Temporary exclusion orders: is reasonable suspicion enough for the government to prevent British citizens from returning to the UK?

Tell MAMA is following the progress of the Counter-terrorism and Security Bill as it moves through Parliament. The large bill spans travel restrictions, the seizure of passports, making the Prevent programme statutory under the law, and has implications on data, communications and monitoring the population. Follow Tell MAMA to stay up to date on the debates as the bill moves through various stages.

A new law that will significantly expand government powers to counter terrorism is being sped through Parliament. The Counter-Terrorism and Security bill is proposes a number of changes to existing legislation. The bill will significantly impact civil rights in the UK. Introduced for its first reading in the House of Commons on 27 November 2014, the bill is now in at committee in the House of Lords and will be debated further on the 26th of January, 2015.

The stakes of the bill are very high: it includes ‘temporary exclusion orders’ (Chapter 2 of the bill) and will make the Prevent programme statutory law. Discussion of #ToddlerTerror just after the New Year came out after new guidance from the Home Office (with a consultation closing on the 30th of January, before the bill will become law) about a ‘Prevent duty’ asserted that all public officials—from university chancellors to police officers, GPs and yes, even nursery school teachers—will be responsible for monitoring and reporting on individuals that might have a propensity to violent extremism.

Discussion in the House of Commons on the 6th and 7th of January essentially focused on a debate about judicial oversight of temporary exclusion orders (TEOs). The bill would allow for the seizure of passports of individuals suspected of leaving the UK for terrorism-related activity, but the TEOs, a new power, will require an individual not to return to the UK unless the Secretary of State gives them leave to return. A TEO will be in place for two years and can be placed on an individual that meets four conditions:

  1. The Secretary of State ‘reasonably suspects’ that the person in question is engaging in terrorism-related activity.
  2. It is expedient to prevent the person from returning to the UK in order to protect other members of the public from the risk of terrorism.
  3. The person should be outside the United Kingdom.
  4. The person has the right to live in the UK.

MPs broadly agreed that all four conditions were satisfactory. The debates on the 6th focused on amendments that would require the Secretary of State to apply to a court for permission to impose a TEO (Hansard, 6 January, Col 164). Much of the debate in the long session focused on this question. It got a bit heated after Dominic Grieve (former Attorney General, and a Tory MP) called for judicial oversight:

“Sir Edward Leigh (MP Gainsborough and Horncastle, Con): the people that the Secretary of State is trying to exclude are crazed jihadists who hate our liberties and our country, who cut off the heads of aid workers and who would love to come here and kill our children.” Sir Leigh goes on to say that Grieve’s “old-fashioned” and “legalistic” arguments for judicial oversight of TEOs “are not appropriate for dealing with those sorts of people” (Hansard, 6 January, Col 181). This emotive appeal is disheartening to say the least and it ignores the fact that terrorist attacks in Europe have come from a number of different sources—most of them non-Muslim. Mr Grieve responded that he agreed with the Government’s approach but believes that the courts must be involved: “I happen to believe in the presumption of innocence…judicial oversight would be helpful in giving…authority to the decisions and thereby ensuring that they are accepted within the communities.”

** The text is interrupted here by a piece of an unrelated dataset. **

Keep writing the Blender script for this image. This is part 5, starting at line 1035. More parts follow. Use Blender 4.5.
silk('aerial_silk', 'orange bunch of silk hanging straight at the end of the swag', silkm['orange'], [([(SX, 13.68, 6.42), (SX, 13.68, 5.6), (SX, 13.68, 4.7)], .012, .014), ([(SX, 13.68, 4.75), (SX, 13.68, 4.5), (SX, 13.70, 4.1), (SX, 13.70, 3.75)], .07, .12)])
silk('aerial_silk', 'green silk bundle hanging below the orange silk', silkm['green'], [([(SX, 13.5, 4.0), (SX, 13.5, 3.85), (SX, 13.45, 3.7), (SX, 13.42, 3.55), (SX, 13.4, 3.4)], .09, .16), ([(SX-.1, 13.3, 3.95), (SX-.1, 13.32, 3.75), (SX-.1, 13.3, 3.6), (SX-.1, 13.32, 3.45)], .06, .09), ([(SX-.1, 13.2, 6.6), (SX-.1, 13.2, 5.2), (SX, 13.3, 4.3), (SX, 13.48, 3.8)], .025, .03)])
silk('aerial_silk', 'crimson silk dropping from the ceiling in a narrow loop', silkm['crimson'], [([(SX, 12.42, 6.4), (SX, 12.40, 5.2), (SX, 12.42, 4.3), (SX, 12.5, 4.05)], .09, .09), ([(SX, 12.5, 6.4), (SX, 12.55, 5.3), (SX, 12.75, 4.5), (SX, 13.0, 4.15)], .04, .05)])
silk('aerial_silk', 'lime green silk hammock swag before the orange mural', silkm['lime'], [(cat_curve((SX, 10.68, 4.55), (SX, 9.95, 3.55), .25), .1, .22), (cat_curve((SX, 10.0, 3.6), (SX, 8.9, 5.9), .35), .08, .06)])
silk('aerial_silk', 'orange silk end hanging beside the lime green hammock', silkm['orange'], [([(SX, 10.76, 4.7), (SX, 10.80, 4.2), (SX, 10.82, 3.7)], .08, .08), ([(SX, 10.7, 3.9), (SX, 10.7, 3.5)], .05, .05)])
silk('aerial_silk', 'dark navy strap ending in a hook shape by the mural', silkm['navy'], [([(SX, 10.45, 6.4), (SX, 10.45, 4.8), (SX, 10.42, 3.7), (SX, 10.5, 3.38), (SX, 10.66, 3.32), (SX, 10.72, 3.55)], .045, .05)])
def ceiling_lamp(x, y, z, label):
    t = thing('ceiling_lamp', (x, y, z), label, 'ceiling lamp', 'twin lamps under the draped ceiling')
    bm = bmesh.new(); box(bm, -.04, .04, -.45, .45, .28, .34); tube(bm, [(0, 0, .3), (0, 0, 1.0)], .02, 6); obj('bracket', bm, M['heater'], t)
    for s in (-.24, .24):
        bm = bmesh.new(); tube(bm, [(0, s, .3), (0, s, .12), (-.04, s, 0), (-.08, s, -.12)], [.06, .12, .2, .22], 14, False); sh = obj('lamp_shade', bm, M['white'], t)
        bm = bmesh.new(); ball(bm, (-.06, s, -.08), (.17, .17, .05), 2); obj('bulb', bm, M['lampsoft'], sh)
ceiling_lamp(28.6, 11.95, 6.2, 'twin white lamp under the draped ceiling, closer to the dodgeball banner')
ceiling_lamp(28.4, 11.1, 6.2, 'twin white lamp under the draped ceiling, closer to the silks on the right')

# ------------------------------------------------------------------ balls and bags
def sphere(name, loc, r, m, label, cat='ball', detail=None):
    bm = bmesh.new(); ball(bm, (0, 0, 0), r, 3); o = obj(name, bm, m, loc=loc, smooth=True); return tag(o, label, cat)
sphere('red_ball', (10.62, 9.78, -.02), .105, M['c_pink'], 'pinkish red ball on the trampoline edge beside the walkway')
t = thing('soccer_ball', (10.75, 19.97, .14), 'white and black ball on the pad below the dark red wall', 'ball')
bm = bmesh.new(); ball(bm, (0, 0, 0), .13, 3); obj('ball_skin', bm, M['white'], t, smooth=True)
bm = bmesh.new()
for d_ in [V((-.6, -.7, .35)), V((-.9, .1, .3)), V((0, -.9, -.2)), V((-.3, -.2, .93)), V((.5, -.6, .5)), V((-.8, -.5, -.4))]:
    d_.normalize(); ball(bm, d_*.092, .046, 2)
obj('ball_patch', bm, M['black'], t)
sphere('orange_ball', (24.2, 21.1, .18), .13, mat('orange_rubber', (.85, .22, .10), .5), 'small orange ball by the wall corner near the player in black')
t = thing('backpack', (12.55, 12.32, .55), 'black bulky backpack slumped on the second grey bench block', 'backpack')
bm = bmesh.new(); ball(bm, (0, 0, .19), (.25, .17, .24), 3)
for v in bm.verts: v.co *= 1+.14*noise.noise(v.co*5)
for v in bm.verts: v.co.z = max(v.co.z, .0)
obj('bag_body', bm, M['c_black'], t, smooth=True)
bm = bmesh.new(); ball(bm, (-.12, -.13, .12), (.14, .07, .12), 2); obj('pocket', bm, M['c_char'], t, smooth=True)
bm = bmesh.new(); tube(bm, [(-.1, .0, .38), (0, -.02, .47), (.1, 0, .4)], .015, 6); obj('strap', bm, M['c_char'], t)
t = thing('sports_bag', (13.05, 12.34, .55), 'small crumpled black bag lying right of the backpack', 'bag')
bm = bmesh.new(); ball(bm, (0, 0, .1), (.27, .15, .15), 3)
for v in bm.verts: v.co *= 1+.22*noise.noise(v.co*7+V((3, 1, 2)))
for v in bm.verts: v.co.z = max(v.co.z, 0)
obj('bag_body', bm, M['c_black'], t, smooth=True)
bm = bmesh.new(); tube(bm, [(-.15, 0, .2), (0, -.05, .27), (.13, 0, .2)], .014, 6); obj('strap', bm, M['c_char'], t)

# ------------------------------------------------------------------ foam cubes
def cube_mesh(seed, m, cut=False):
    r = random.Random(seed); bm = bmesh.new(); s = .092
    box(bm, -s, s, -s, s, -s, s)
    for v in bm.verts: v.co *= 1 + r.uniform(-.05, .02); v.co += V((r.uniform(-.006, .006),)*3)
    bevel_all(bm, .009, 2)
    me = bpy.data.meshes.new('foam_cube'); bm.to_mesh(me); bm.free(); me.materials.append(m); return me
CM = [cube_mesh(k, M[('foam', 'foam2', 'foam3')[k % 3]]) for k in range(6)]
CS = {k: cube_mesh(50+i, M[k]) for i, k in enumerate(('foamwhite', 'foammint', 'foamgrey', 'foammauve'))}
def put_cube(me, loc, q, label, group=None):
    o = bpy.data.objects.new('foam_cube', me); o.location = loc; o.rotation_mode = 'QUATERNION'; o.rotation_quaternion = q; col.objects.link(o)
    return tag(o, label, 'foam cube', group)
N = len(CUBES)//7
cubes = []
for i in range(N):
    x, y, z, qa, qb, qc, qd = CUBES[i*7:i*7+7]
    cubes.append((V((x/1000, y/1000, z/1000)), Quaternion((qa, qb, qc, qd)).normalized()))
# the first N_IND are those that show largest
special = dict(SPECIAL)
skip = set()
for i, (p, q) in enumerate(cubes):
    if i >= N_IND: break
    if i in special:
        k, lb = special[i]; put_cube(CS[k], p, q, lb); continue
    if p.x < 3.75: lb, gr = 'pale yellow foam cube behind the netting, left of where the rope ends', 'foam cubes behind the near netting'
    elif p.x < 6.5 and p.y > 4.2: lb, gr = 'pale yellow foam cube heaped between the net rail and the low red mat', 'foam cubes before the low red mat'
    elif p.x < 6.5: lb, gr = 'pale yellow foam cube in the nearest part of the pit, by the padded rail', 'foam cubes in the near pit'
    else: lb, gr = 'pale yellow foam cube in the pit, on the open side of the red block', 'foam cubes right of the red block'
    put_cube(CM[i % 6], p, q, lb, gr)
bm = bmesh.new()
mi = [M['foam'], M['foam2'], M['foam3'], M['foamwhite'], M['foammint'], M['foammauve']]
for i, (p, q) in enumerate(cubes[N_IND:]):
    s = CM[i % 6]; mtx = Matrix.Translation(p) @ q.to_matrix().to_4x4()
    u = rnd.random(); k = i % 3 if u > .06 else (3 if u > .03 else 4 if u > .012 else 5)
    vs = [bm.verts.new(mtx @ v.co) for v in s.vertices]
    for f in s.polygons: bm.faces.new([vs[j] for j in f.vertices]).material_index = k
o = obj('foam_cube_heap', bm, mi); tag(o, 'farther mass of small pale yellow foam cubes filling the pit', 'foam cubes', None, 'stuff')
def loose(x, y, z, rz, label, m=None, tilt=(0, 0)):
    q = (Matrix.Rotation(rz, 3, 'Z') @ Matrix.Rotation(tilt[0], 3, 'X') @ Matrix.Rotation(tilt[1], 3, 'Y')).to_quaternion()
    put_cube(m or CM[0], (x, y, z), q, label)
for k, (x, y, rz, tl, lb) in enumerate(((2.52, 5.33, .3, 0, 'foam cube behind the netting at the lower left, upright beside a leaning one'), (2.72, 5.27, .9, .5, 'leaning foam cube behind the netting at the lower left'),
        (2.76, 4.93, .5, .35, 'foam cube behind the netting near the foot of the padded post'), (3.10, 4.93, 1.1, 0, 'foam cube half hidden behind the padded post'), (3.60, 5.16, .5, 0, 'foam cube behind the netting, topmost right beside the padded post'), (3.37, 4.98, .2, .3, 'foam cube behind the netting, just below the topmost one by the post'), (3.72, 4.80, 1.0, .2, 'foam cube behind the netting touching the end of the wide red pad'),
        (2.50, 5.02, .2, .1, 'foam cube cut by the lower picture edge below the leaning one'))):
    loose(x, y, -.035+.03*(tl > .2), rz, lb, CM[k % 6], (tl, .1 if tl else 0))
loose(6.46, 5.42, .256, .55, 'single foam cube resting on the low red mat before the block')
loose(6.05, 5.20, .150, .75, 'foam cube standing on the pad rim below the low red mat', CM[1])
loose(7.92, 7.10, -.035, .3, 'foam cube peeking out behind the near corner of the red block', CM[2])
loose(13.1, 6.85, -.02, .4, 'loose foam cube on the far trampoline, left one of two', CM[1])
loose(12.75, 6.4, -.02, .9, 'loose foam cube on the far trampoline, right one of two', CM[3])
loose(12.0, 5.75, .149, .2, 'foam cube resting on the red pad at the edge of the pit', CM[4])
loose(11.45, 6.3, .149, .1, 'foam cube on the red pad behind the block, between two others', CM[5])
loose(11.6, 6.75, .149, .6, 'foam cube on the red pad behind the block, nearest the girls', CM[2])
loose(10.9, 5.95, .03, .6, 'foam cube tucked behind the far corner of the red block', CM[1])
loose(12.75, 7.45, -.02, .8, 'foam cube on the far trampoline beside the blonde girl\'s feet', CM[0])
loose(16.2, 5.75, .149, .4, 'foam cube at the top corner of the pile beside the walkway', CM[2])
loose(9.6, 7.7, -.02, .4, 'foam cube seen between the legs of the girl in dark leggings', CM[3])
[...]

The dialogue between Sir Leigh and Mr Grieve skirts around a key issue: the abuse of ‘reasonable suspicion’ and its disproportionate application on specific communities. Since Section 44 of the Terrorism Act was struck down because it did not require ‘reasonable suspicion’ the clause that replaced it has rarely been used. All the same, according to Liberty, in evidence submitted to Parliament, “reasonable suspicion” offers “little protection from arbitrary use of power” (Liberty, page 6). A clear process of judicial oversight would ensure that TEOs are effective by only excluding those who can be proven to have engaged in illegal activity before excluding them from the UK for two years. As Liberty points out, without courts being involved, the proposed bill could actually terrorist related activities further underground (page 11).

On the 6th, the amendment for judicial oversight ultimately failed. On the 13th of January, the House of Lords stated that it will be considered in the committee reading due to happen on Friday. If the law does pass as it is, then it will leave out effective oversight over what counts as reasonable suspicion. At the end of the debate on Tuesday the 6th, James Brokenshire MP said they would look “carefully” at the suggestions made by David Anderson QC. In his response to the debate, he states quite clearly that the courts should be involved before the imposition of a TEO: “prior permission of the court should be required…such procedures are short and simple [but] they serve to concentrate the Home Secretary’s mind, and ensure that she places all her cards on the table. […] It would not only prevent the abuse of a strong executive power, but offer a guarantee that it will not be abused…to short-cut civil liberties is to play into the terrorists’ hands”. It is imperative that the Lords committee debate take the Independent Reviewer of Terrorism’s recommendations to heart in order to make sensible counter-terrorism policy.